I would say over that time period, you know, we and they should know if that's something they wanna avail themselves of and if it's something we want to pursue. That's, you know, roughly, I think that's a fair timeline.
Okay. Thank you. The other question I had is strategic and related to Sandstorm and Nomad's merger. Consolidation clearly makes sense for Sandstorm and its strategy, and we've seen other smaller royalty companies feel consolidation also makes sense for them. Given your organic growth and the opportunities in your pipeline, it seems that it doesn't make sense to really think much about consolidation for Osisko right now. But is there a scenario down the road where you think that might be part of your toolkit going forward?

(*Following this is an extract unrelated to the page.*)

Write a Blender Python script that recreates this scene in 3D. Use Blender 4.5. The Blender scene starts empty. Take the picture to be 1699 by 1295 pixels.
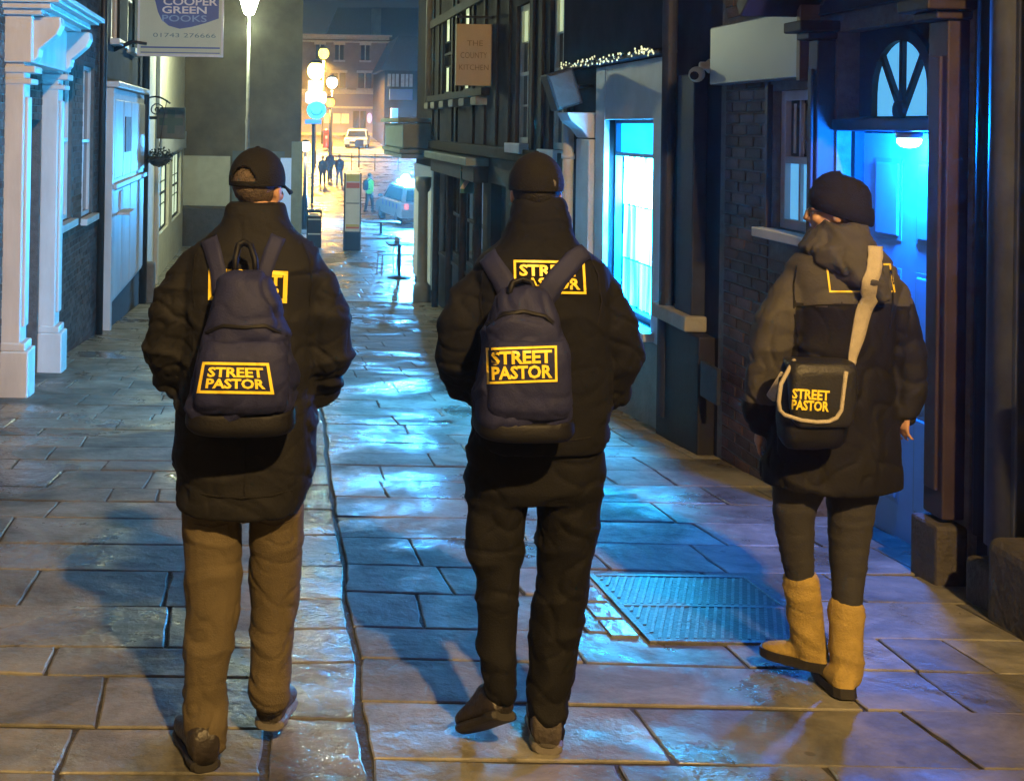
import bpy, bmesh, math, random
from math import radians, sin, cos, pi, sqrt, atan2
from mathutils import Vector, Matrix, noise
from mathutils.bvhtree import BVHTree
random.seed(7)
SC = bpy.context.scene
COL = SC.collection

# ---------------------------------------------------------------- camera, sky, exposure
W_, H_, F_ = 1699.0, 1295.0, 1900.0          # the photograph's size and focal length in its pixels
PITCH, ROLL = radians(0.3), radians(0.9)
CAM = Vector((0.0, 0.0, 1.55))
RM = (Matrix.Rotation(pi/2 + PITCH, 3, 'X') @ Matrix.Rotation(ROLL, 3, 'Z'))
_d = RM.transposed() @ Vector((0, 1, 0))      # street direction in camera space
PPX = 440.0 - F_ * _d.x / -_d.z               # principal point that puts the street's vanishing point at (440, 205)
PPY = 205.0 + F_ * _d.y / -_d.z
cam_d = bpy.data.cameras.new('camera'); cam = bpy.data.objects.new('camera', cam_d); COL.objects.link(cam)
cam.matrix_world = Matrix.Translation(CAM) @ RM.to_4x4()
cam_d.sensor_width = 36.0; cam_d.lens = 36.0 * F_ / W_
cam_d.shift_x = (W_/2 - PPX) / W_; cam_d.shift_y = (PPY - H_/2) / W_
cam_d.clip_start = 0.05; cam_d.clip_end = 2000
SC.camera = cam
world = bpy.data.worlds.new('World'); SC.world = world; world.use_nodes = True
wn = world.node_tree; wn.nodes.clear()
sky = wn.nodes.new('ShaderNodeTexSky'); sky.sky_type = 'NISHITA'; sky.sun_disc = False
sky.sun_elevation = radians(-7); sky.sun_rotation = radians(200)
b1 = wn.nodes.new('ShaderNodeBackground'); b1.inputs[1].default_value = 0.05
wn.links.new(sky.outputs[0], b1.inputs[0])
b2 = wn.nodes.new('ShaderNodeBackground'); b2.inputs[0].default_value = (0.36, 0.42, 0.58, 1); b2.inputs[1].default_value = 0.036
ad = wn.nodes.new('ShaderNodeAddShader'); wo = wn.nodes.new('ShaderNodeOutputWorld')
wn.links.new(b1.outputs[0], ad.inputs[0]); wn.links.new(b2.outputs[0], ad.inputs[1]); wn.links.new(ad.outputs[0], wo.inputs[0])
vs = SC.view_settings; vs.view_transform = 'Standard'; vs.look = 'None'; vs.gamma = 1.0; vs.exposure = 0.0
SC.render.engine = 'CYCLES'; SC.cycles.use_denoising = True; SC.cycles.use_adaptive_sampling = True; SC.cycles.adaptive_threshold = .05
SC.cycles.sample_clamp_indirect = 4.0; SC.cycles.max_bounces = 5; SC.cycles.volume_bounces = 0
# light of each lamp the photograph shows or whose shadows it shows
KEY_W, POST_W, YELLOW_W, DOOR_W, POLICE_W = 8600, 900, 18000, 330, 9000
WARM, GREENISH, SODIUM, LEDBLUE = (1.0, .62, .22), (.90, 1.0, .60), (1.0, .52, .08), (.0, .19, 1.0)

def at(px, py, Y):
    """world point on the plane y=Y seen at photo pixel (px, py)"""
    d = RM @ Vector(((px - PPX) / F_, -(py - PPY) / F_, -1.0))
    return CAM + d * (Y / d.y)

PROF = [(-60, 5.2), (-12, 1.04), (0, 0), (16, -1.39), (21, -1.74), (26, -1.83), (32, -1.90), (42, -2.15), (52, -2.3), (65, -1.85), (80, -1.05), (90, -.45), (110, .75), (140, 1.2), (400, 1.2)]
def g(Y):
    for (a, za), (b, zb) in zip(PROF, PROF[1:]):
        if Y <= b:
            return za + (zb - za) * (Y - a) / (b - a)
    return PROF[-1][1]

# ---------------------------------------------------------------- helpers
ORG = {}
class MB:
    def __init__(s): s.v, s.f, s.m = [], [], []
    def add(s, vs_, fs, mi=0):
        o = len(s.v); s.v += [Vector(p) for p in vs_]; s.f += [[o + i for i in q] for q in fs]; s.m += [mi] * len(fs); return s
    def box(s, x0, x1, y0, y1, z0, z1, mi=0):
        x0, x1 = min(x0, x1), max(x0, x1); y0, y1 = min(y0, y1), max(y0, y1); z0, z1 = min(z0, z1), max(z0, z1)
        return s.add([(x0,y0,z0),(x1,y0,z0),(x1,y1,z0),(x0,y1,z0),(x0,y0,z1),(x1,y0,z1),(x1,y1,z1),(x0,y1,z1)],
                     [(3,2,1,0),(4,5,6,7),(0,1,5,4),(1,2,6,5),(2,3,7,6),(3,0,4,7)], mi)
    def obox(s, c, U, V, N, mi=0):
        c, U, V, N = Vector(c), Vector(U), Vector(V), Vector(N)
        p = [c + a*U + b*V + d*N for d in (-1, 1) for a, b in ((-1,-1),(1,-1),(1,1),(-1,1))]
        q = [(3,2,1,0),(4,5,6,7),(0,1,5,4),(1,2,6,5),(2,3,7,6),(3,0,4,7)]
        if U.cross(V).dot(N) < 0: q = [t[::-1] for t in q]
        return s.add(p, q, mi)
    def prism(s, poly, fn, a0, a1, mi=0):
        """poly of 2-D points; fn(u, v, a) -> world point; extruded from a0 to a1"""
        n = len(poly)
        s.add([fn(u, v, a0) for u, v in poly] + [fn(u, v, a1) for u, v in poly],
              [list(range(n))[::-1], list(range(n, 2*n))] + [(i, (i+1) % n, n + (i+1) % n, n + i) for i in range(n)], mi); return s
    def rings(s, R, cap=True, mi=0, loop=False):
        n = len(R[0]); vs_ = [p for r in R for p in r]; k = len(R)
        fs = [(a*n + i, a*n + (i+1) % n, ((a+1) % k)*n + (i+1) % n, ((a+1) % k)*n + i) for a in range(k if loop else k-1) for i in range(n)]
        if cap and not loop: fs += [list(range(n))[::-1], list(range((k-1)*n, k*n))]
        return s.add(vs_, fs, mi)
    def tube(s, pts, rad, n=10, mi=0, flat=1.0, loop=False):
        pts = [Vector(p) for p in pts]
        if not isinstance(rad, (list, tuple)): rad = [rad] * len(pts)
        R = []; ref = None
        for i, p in enumerate(pts):
            t = (pts[(i+1) % len(pts)] - pts[i-1]) if (loop or 0 < i < len(pts)-1) else (pts[1]-pts[0] if i == 0 else pts[-1]-pts[-2])
            t = t.normalized() if t.length > 1e-9 else Vector((0,0,1))
            if ref is None: ref = Vector((1,0,0)) if abs(t.x) < .8 else Vector((0,1,0))
            u = (ref - t * ref.dot(t)).normalized(); v = t.cross(u); ref = u
            R.append([p + u*cos(2*pi*k/n)*rad[i] + v*sin(2*pi*k/n)*rad[i]*flat for k in range(n)])
        return s.rings(R, True, mi, loop)
    def lathe(s, c, prof, n=16, mi=0, ax=None):
        c = Vector(c); ax = Vector(ax or (0,0,1)).normalized()
        u = ax.orthogonal().normalized(); v = ax.cross(u)
        return s.rings([[c + ax*h + (u*cos(2*pi*k/n) + v*sin(2*pi*k/n))*max(r, 1e-4) for k in range(n)] for r, h in prof], True, mi)
    def ell(s, c, rx, ry, rz, n=16, m=10, rot=None, mi=0):
        c = Vector(c); R = []
        for a in range(m+1):
            t = -pi/2 + pi*a/m; cz, sz = max(cos(t), .02), sin(t)
            r = [Vector((rx*cz*cos(2*pi*k/n), ry*cz*sin(2*pi*k/n), rz*sz)) for k in range(n)]
            R.append([c + (rot @ q if rot else q) for q in r])
        return s.rings(R, True, mi)
    def build(s, name, mat, parent=None, smooth=False, bevel=0, seg=2, org=None, fix=False, kind=None):
        me = bpy.data.meshes.new(name)
        if org is None: org = ORG[parent] if parent is not None else base_of(s.v)
        org = Vector(org)
        me.from_pydata([p - org for p in s.v], [], s.f); me.update()
        if fix:
            bm = bmesh.new(); bm.from_mesh(me); bmesh.ops.recalc_face_normals(bm, faces=bm.faces); bm.to_mesh(me); bm.free()
        ms = mat if isinstance(mat, (list, tuple)) else [mat]
        for m_ in ms: me.materials.append(m_)
        if len(ms) > 1: me.polygons.foreach_set('material_index', s.m)
        if smooth: me.polygons.foreach_set('use_smooth', [True]*len(me.polygons))
        o = bpy.data.objects.new(name, me); COL.objects.link(o); ORG[o] = org
        if parent is not None:
            o.parent = parent
            if ORG[parent] != org: o.location = org - ORG[parent]
        else: o.location = org
        if bevel:
            b = o.modifiers.new('bevel', 'BEVEL'); b.width = bevel; b.segments = seg; b.limit_method = 'ANGLE'; b.harden_normals = False
        if kind: o['kind'] = kind
        return o
def base_of(vs_):
    xs = [p.x for p in vs_]; ys = [p.y for p in vs_]; zs = [p.z for p in vs_]
    return Vector(((min(xs)+max(xs))/2, (min(ys)+max(ys))/2, min(zs)))
def tag(o, label=None, cat=None, group=None, kind=None):
    if label: o['label'] = label
    if cat: o['category'] = cat
    if group: o['group'] = group
    if kind: o['kind'] = kind
    return o
def thing(name, label, cat, loc, group=None):
    o = bpy.data.objects.new(name, None); COL.objects.link(o); o.location = Vector(loc); ORG[o] = Vector(loc)
    o.empty_display_size = .1
    return tag(o, label, cat, group)
def copy_tree(o, parent=None):
    c = o.copy(); COL.objects.link(c); c.parent = parent
    for ch in list(o.children): copy_tree(ch, c)
    return c
def lamp(name, loc, watts, color, parent, size=.06, kind='POINT'):
    d = bpy.data.lights.new(name, kind); d.energy = watts; d.color = color; d.shadow_soft_size = size
    o = bpy.data.objects.new(name, d); COL.objects.link(o); o.parent = parent; o.location = Vector(loc) - ORG[parent]
    return o
def text_mesh(body, size, offset=0.0, res=3):
    """flat lettering in the xy plane, centred on the origin -> list of verts, faces"""
    c = bpy.data.curves.new('lettering', 'FONT'); c.body = body; c.size = size; c.align_x = 'CENTER'; c.align_y = 'CENTER'
    c.offset = offset; c.resolution_u = res; c.fill_mode = 'FRONT'
    o = bpy.data.objects.new('lettering', c); COL.objects.link(o)
    dg = bpy.context.evaluated_depsgraph_get(); me = bpy.data.meshes.new_from_object(o.evaluated_get(dg))
    out = ([v.co.copy() for v in me.vertices], [list(p.vertices) for p in me.polygons])
    bpy.data.objects.remove(o); bpy.data.meshes.remove(me); bpy.data.curves.remove(c)
    return out

# ---------------------------------------------------------------- materials
def mat(name, col, rough=.6, var=.2, scale=6, bump=0.0, bscale=40, metal=0.0, spec=.5, emit=None, estr=0.0, rvar=0.0, detail=5, sheen=0.0, stretch=None):
    m = bpy.data.materials.new(name); m.use_nodes = True; t = m.node_tree; p = t.nodes['Principled BSDF']
    p.inputs['Roughness'].default_value = rough; p.inputs['Metallic'].default_value = metal
    p.inputs['Specular IOR Level'].default_value = spec; p.inputs['Sheen Weight'].default_value = sheen
    tc = t.nodes.new('ShaderNodeTexCoord'); vec = tc.outputs['Object']
    if stretch:
        mp = t.nodes.new('ShaderNodeMapping'); mp.inputs['Scale'].default_value = stretch; t.links.new(vec, mp.inputs[0]); vec = mp.outputs[0]
    nz = t.nodes.new('ShaderNodeTexNoise'); nz.inputs['Scale'].default_value = scale; nz.inputs['Detail'].default_value = detail; nz.inputs['Roughness'].default_value = .6
    t.links.new(vec, nz.inputs['Vector'])
    r = t.nodes.new('ShaderNodeValToRGB'); r.color_ramp.elements[0].position = .3; r.color_ramp.elements[1].position = .7
    r.color_ramp.elements[0].color = tuple(c*(1-var) for c in col) + (1,); r.color_ramp.elements[1].color = tuple(min(1, c*(1+var)) for c in col) + (1,)
    t.links.new(nz.outputs['Fac'], r.inputs[0]); t.links.new(r.outputs[0], p.inputs['Base Color'])
    if rvar:
        mr = t.nodes.new('ShaderNodeMapRange'); mr.inputs[3].default_value = max(.02, rough - rvar); mr.inputs[4].default_value = min(1, rough + rvar)
        t.links.new(nz.outputs['Fac'], mr.inputs[0]); t.links.new(mr.outputs[0], p.inputs['Roughness'])
    if bump:
        n2 = t.nodes.new('ShaderNodeTexNoise'); n2.inputs['Scale'].default_value = bscale; n2.inputs['Detail'].default_value = 4
        t.links.new(vec, n2.inputs['Vector'])
        b = t.nodes.new('ShaderNodeBump'); b.inputs['Strength'].default_value = bump; b.inputs['Distance'].default_value = .02
        t.links.new(n2.outputs['Fac'], b.inputs['Height']); t.links.new(b.outputs[0], p.inputs['Normal'])
    if emit:
        p.inputs['Emission Color'].default_value = tuple(emit) + (1,); p.inputs['Emission Strength'].default_value = estr
    return m
def glow(name, col, s):
    return mat(name, (.6, .6, .6), .5, 0, emit=col, estr=s)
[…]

Yeah, look, there's a lot there, Trevor, but I'll try to answer it. I'd say. Look, I don't disagree with your conclusion. Let's put it that way. I'd say our prime focus, and you've heard me say this over and over again, is to unlock the value of our current portfolio. It's incredibly valuable, and it's not trading where we want it to or anywhere close. So that's job one. You know, we've said, you know, we've all said probably that there were a lot of companies created, you know, over 2020, 2021 or part of 2021 in the royalty sector. We didn't think there was enough, especially on the smaller early-stage side, for those companies to necessarily thrive.
I think some consolidation is warranted and we've been happy to kind of watch it with, you know, interest given that we're in the sector, but nothing more. I think that's normal and it's healthy. In the royalty sector in particular, you know, there's no such thing as amassing too many royalties and streams. It's not like an operating company that eventually becomes too big, but you can certainly pile up royalty checks. I think all that makes sense. We'll stay focused on our business. Overall, when we just think about growth, if I can, if I can zoom out a little bit, Trevor, you know, we'll grow when it makes sense for us, you know.
Again, you heard me for 13 months say that we didn't like the look and feel of transactions out there. We took a hiatus, and we focused on our own assets. Then over the course of Q1 with Tintic and CSA, we found transactions that we got off the beaten path, if you will, and we got good deals on and we acted on them. That's how we'll continue to conduct ourselves and I think, you know, that organic growth that we have that you highlighted, that's pretty special. On top of trying to do things like Tintic and CSA when we see them makes for a pretty important and, you know, pretty special pipeline.
Great. Thank you very much. That's all.
Again, if you'd like to ask a question, press star followed by the number one on your telephone keypad. There are no further questions at this time. I will turn the call back over to the presenters for closing remarks.
Okay. Thank you, operator, and thanks for taking the time. Thanks for taking it easier on us than usual because my voice is not in the best shape today. Look, we're always available if there are follow-up questions. I do realize it's a busy week. There's a lot you folks are catching up on. If you need anything else from us, we're always available. Otherwise, I sum it up by saying pretty standard quarter for us, and looking forward to the ounces starting to pile up. Very happy to have solved one of our problem children assets in Renard. We've worked on the other diligently, so I think there's a lot of good things happening in the portfolio.
We certainly look forward to closing those deals as well that we've announced, hopefully by the time we next speak. All the best and have a great rest of your week. Thank you, operator.
This concludes today's conference call. You may now disconnect.